--- Start Material for the task ---
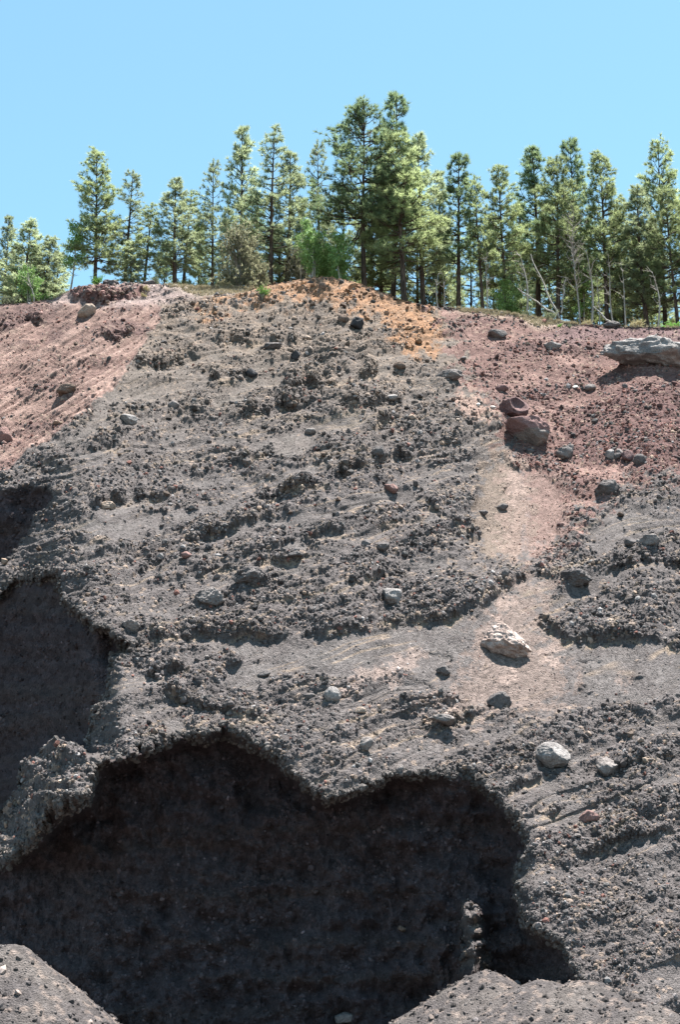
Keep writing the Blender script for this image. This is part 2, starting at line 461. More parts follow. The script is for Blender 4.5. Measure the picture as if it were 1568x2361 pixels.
nx, fy, fz = ray(U, V)
X = nx * Y / fy; Z = CAMZ + Y / fy * fz
back = nback > 0
d = .09 * nback + .008 * nback ** 2
fade = np.exp(-d / 1.2)
Xb = Xc[None, :] * (1 + d / Yc[None, :]); Yb = Yc[None, :] + d
Zb = Zc[None, :] * fade + Zcs[None, :] * (1 - fade) + plat(d) + .18 * fbm(Xb / 1.5, Yb / 1.5, 71, 3) * (1 - np.exp(-d / .6))
# let the face run smoothly into the crest line
kk = np.clip(1 - (V - vc[None, :]) / 14, 0, 1)
Y = Y * (1 - kk) + Yc[None, :] * kk; X = nx * Y / fy; Z = CAMZ + Y / fy * fz
# relief stands out square to the ground: up and out on the slopes, straight out on the cut walls
ss = blur(steep_s, 2); H = H * (1 - kk)
Y = Y - H * (.80 * (1 - ss) + ss); Z = Z + H * .55 * (1 - ss)
X = np.where(back, Xb, X); Y = np.where(back, Yb, Y); Z = np.where(back, Zb, Z)

# ------------------------------------------------------------------ terrain colour (what the ground is made of, plus shade painted on the steep walls)
def mixc(c, col, m):
    return c * (1 - m[..., None]) + np.array(col, np.float32) * m[..., None]
C = np.zeros(Y.shape + (3,), np.float32) + np.array((.090, .079, .077), np.float32)
fine = np.clip(1 - rough * 1.5, 0, 1)
brown = sstep(1150, 760, V + 60 * fbm(U / 90, V / 90, 81, 3))
C = mixc(C, (.122, .098, .077), brown * .5)
dust = fine * np.clip(.55 + .5 * fbm(Xg / 1.6, Sl / 1.0, 83, 3), 0, 1)
C = mixc(C, (.115, .104, .100), dust * (1 - steep_s) * .9)
C = mixc(C, (.165, .132, .10), dust * brown * .4)
tanline = sstep(.83, .95, 1 - np.abs(pn(bed / 1.15, Xg / 22, 86) * 2.2)) * sstep(.1, .5, fbm(Xg / 3.5, Sl / 2.5, 87, 3)) * (1 - red_any) * inslope
C = mixc(C, (.25, .19, .14), tanline * .55)
OCHRE = [(560, 600), (900, 600), (1010, 700), (1035, 780), (985, 830), (930, 815), (880, 740), (835, 735), (760, 700), (700, 700), (640, 700), (560, 700), (470, 745), (430, 735), (480, 700), (560, 680)]
och = rag(OCHRE, 16, .8, .2, .8)
C = mixc(C, (.24, .132, .074), och * np.clip(.95 + .4 * fbm(Xg / 1.2, Sl, 88, 3), 0, 1))
och2 = sstep(960, 700, V + 50 * fbm(U / 70, V / 60, 90, 3)) * (1 - red_any)
C = mixc(C, (.20, .14, .095), och2 * .3 * np.clip(.5 + fbm(Xg / 1.0, Sl / .8, 91, 3), 0, 1))
rl = rag(REDL, 5)
redc = np.zeros_like(C) + np.array((.19, .126, .106), np.float32)
redc = mixc(redc, (.135, .085, .073), np.clip(.45 + 1.3 * rill, 0, 1) * .9)
redc = mixc(redc, (.28, .193, .163), np.clip(-.1 - 1.2 * rill + .6 * fbm(Xg / 3, Sl / 2, 93, 3), 0, 1) * .8)
redc = mixc(redc, (.11, .07, .064), sstep(.4, .9, rough) * .8)
C = C * (1 - rl[..., None]) + redc * rl[..., None]
rrm = rag(REDR, 26, 1.1, .25, .75)
redd = np.zeros_like(C) + np.array((.125, .076, .067), np.float32)
redd = mixc(redd, (.225, .145, .125), np.clip(.06 + 1.1 * fbm(Xg / 2.4, Sl / 2.6, 95, 4), 0, 1) * .9)
redd = mixc(redd, (.10, .06, .056), sstep(.6, 1.0, rough) * .7)
C = C * (1 - rrm[..., None]) + redd * rrm[..., None]
for P_ in ([(250, 745), (335, 735), (345, 770), (265, 798), (225, 782)], [(-60, 700), (150, 700), (120, 738), (0, 775), (-60, 782)], [(120, 760), (165, 752), (150, 790), (100, 800)]):
    C = mixc(C, (.095, .06, .055), blur(inpoly(Uw, Vw, P_), 3) * .75)
C = mixc(C, (.24, .165, .135), rag([(1048, 905), (1075, 900), (1125, 935), (1160, 990), (1120, 985), (1075, 960), (1045, 960)], 10, 1, .25, .75) * .8)
C = mixc(C, (.098, .056, .052), fan * .7)
MAR = [(1230, 775), (1320, 756), (1420, 748), (1568, 700), (2480, 700), (2480, 805), (1568, 792), (1480, 800), (1400, 790), (1300, 800)]
C = mixc(C, (.115, .075, .075), blur(inpoly(Uw, Vw, MAR), 4) * .85)
C = mixc(C, (.155, .12, .097), rag([(1102, 1080), (1150, 1030), (1200, 1060), (1228, 1180), (1215, 1300), (1092, 1285), (1092, 1180)], 16, .9, .25, .75) * .85)
C = mixc(C, (.195, .142, .124), rag([(1150, 1055), (1300, 1090), (1310, 1180), (1280, 1290), (1150, 1300), (1160, 1200)], 16, .9, .25, .75) * .5)
PINK = [(1185, 1342), (1262, 1330), (1295, 1342), (1240, 1420), (1262, 1500), (1330, 1560), (1290, 1640), (1080, 1660), (985, 1690), (960, 1660), (1060, 1560), (1110, 1440)]
C = mixc(C, (.165, .125, .108), rag(PINK, 24, 1.0, .15, .85) * .75)
for P_ in ([(1130, 1420), (1180, 1370), (1200, 1385), (1150, 1440)], [(1000, 1665), (1050, 1610), (1062, 1615), (1010, 1690)], [(1150, 1555), (1180, 1540), (1190, 1565), (1150, 1590)], [(1425, 1550), (1445, 1545), (1450, 1590), (1430, 1595)],
           [(860, 1560), (960, 1490), (985, 1500), (900, 1600)], [(770, 1590), (830, 1540), (880, 1545), (800, 1620)], [(1170, 1090), (1200, 1080), (1205, 1150), (1180, 1170)], [(1250, 1470), (1290, 1490), (1280, 1540), (1240, 1520)]):
    C = mixc(C, (.25, .19, .165), rag(P_, 7, 1.1, .2, .8) * .55)
mauve = blur(inpoly(Uw, Vw, [(90, 600), (560, 600), (560, 672), (430, 700), (380, 705), (300, 712), (190, 700), (120, 705)]), 4)
C = mixc(C, (.24, .185, .172), mauve * .9)
C = mixc(C, (.12, .065, .058), blur(inpoly(Uw, Vw, [(155, 672), (250, 664), (335, 668), (330, 692), (250, 696), (170, 696)]), 2) * .9)
grassy = blur(np.maximum(inpoly(Uw, Vw, [(370, 600), (580, 600), (580, 672), (470, 690), (390, 668)]), inpoly(Uw, Vw, [(1030, 600), (1330, 600), (1330, 752), (1250, 752), (1180, 735), (1060, 722)])), 4)
C = mixc(C, (.34, .29, .22), grassy * .7)
C = mixc(C, (.050, .038, .041), steep_s * .9 * (1 - rl))  # shade put into the colour: cut walls painted darker than the slope's cinder
band = sstep(.1, .5, pn(Sl / .55 + .3 * fbm(Xg / 5, Sl / 3, 97, 2), Xg / 18, 98))
C = mixc(C, (.062, .046, .042), steep_s * band * .5)
spk = np.clip(1 + .5 * (r3 - .5) + .4 * (r2 - .5) * rr, .3, 2)
C = C * spk[..., None]
C = mixc(C, (.25, .19, .14), seam * .75 * inslope * (1 - .7 * red_any))
C = mixc(C, (.20, .16, .125), np.exp(-((s1 + .12) / .05) ** 2) * sstep(-.1, .35, pn(Xg / 4, Sl / 2.5, 94)) * strat * .65)
tanclast = (r3 > .93) * (r1 > .2) * (rr > .1)
C = mixc(C, (.24, .18, .14), tanclast * .6 * inslope)

nv, nu = Y.shape
VV = np.stack([X, Y, Z], -1).reshape(-1, 3)
idx = np.arange(nv * nu).reshape(nv, nu)
F = np.stack([idx[1:, :-1], idx[1:, 1:], idx[:-1, 1:], idx[:-1, :-1]], -1).reshape(-1, 4)
me = mesh_np('hillside', VV, F, M_GROUND, C.reshape(-1, 3), True)
hill = link(bpy.data.objects.new('hillside', me)); tag(hill, kind='structure')

PX = blur(X, 3); PY = blur(Y, 3); PZ = blur(Z, 3)
def surf(u, v, smooth=False):
    """world points on the face seen at image place (u, v)"""
    u = np.atleast_1d(np.asarray(u, float)); v = np.atleast_1d(np.asarray(v, float))
    j = np.clip(np.searchsorted(Uax, u), 0, nu - 1); i = np.clip(np.searchsorted(Vax, v), 0, nv - 1)
    A = (PX, PY, PZ) if smooth else (X, Y, Z)
    return np.stack([a[i, j] for a in A], -1), i, j
TX = np.stack([np.gradient(a, axis=1) for a in (PX, PY, PZ)], -1)
TY = np.stack([np.gradient(a, axis=0) for a in (PX, PY, PZ)], -1)
NRM = np.cross(TY, TX); NRM /= np.linalg.norm(NRM, axis=-1, keepdims=True) + 1e-9
NRM *= np.where(NRM[..., 1:2] * PY[..., None] + NRM[..., 2:3] * 0 > 0, -1, 1)
def mpp(P):
    dep = P[..., 1] * math.cos(PITCH) + (P[..., 2] - CAMZ) * math.sin(PITCH)
    return dep * 2 * TV / 2361

# ------------------------------------------------------------------ quarry floor with its debris cones
def at(u, v, y):
    a, b, c = ray(u, v); return np.array([a * y / b, y, CAMZ + y / b * c])
gx = np.concatenate([np.linspace(-400, -24, 40), np.arange(-23.8, 24, .09), np.linspace(24.2, 400, 40)])
gy = np.concatenate([np.linspace(-300, 30, 40), np.arange(30.3, 56, .09), np.linspace(56.2, 62, 10)])
GX, GY = np.meshgrid(gx, gy)
GZ = -.028 * np.clip(GY, 0, 70) - .25 * sstep(10, 40, GY)
for (u, v, y, sl, rd) in ((25, 2180, 46.5, .80, .5), (-120, 2170, 47.5, .7, .6), (1118, 2236, 50.5, .60, .3), (1250, 2262, 49.0, .5, .6), (1345, 2262, 48.5, .55, .6), (1470, 2310, 46.5, .6, .6)):
    a = at(u, v, y)
    dd = np.sqrt((GX - a[0]) ** 2 + (GY - a[1]) ** 2 + rd ** 2) - rd
    GZ = np.maximum(GZ, a[2] - sl * dd)
nearm = sstep(26, 34, GY) * (np.abs(GX) < 26)
GZ += .07 * fbm(GX / 1.2, GY / 1.2, 101, 4) * nearm
w3, r3g = worley(GX / .16, GY / .16, 102)
GZ += .05 * np.sqrt(np.clip(.7 - w3, 0, 1)) * (.2 + r3g) * nearm
CG = np.zeros(GX.shape + (3,), np.float32) + np.array((.070, .062, .061), np.float32)
CG = mixc(CG, (.12, .105, .096), np.clip(.3 + fbm(GX / 1.5, GY / 1.5, 105, 3), 0, 1) * .6)
CG = mixc(CG, (.19, .145, .12), (r3g > .88) * .4)
CG *= np.clip(1 + .5 * (r3g - .5), .4, 2)[..., None]
gi = np.arange(GX.size).reshape(GX.shape)
F = np.stack([gi[:-1, :-1], gi[:-1, 1:], gi[1:, 1:], gi[1:, :-1]], -1).reshape(-1, 4)
me = mesh_np('ground', np.stack([GX, GY, GZ], -1).reshape(-1, 3), F, M_GROUND, CG.reshape(-1, 3), True)
tag(link(bpy.data.objects.new('ground', me)), kind='structure')

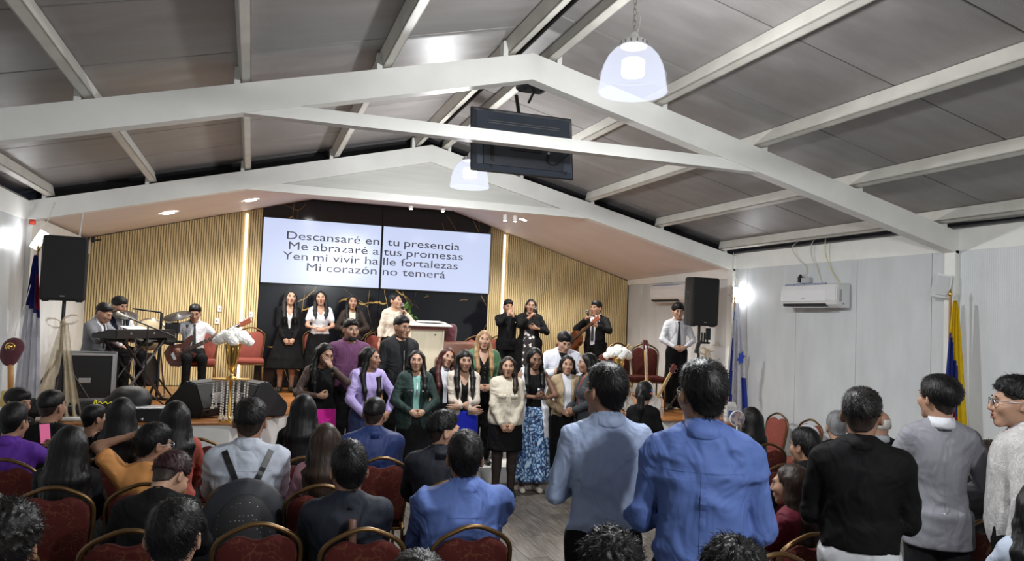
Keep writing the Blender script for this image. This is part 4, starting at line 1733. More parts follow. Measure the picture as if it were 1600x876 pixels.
--- End Material for the task ---
## Written task
Filter the records above for lines containing the word "More", and copy those lines.

## Answer to this exercise
Keep writing the Blender script for this image. This is part 2, starting at line 461. More parts follow. The script is for Blender 4.5. Measure the picture as if it were 1568x2361 pixels.
Keep writing the Blender script for this image. This is part 4, starting at line 1733. More parts follow. Measure the picture as if it were 1600x876 pixels.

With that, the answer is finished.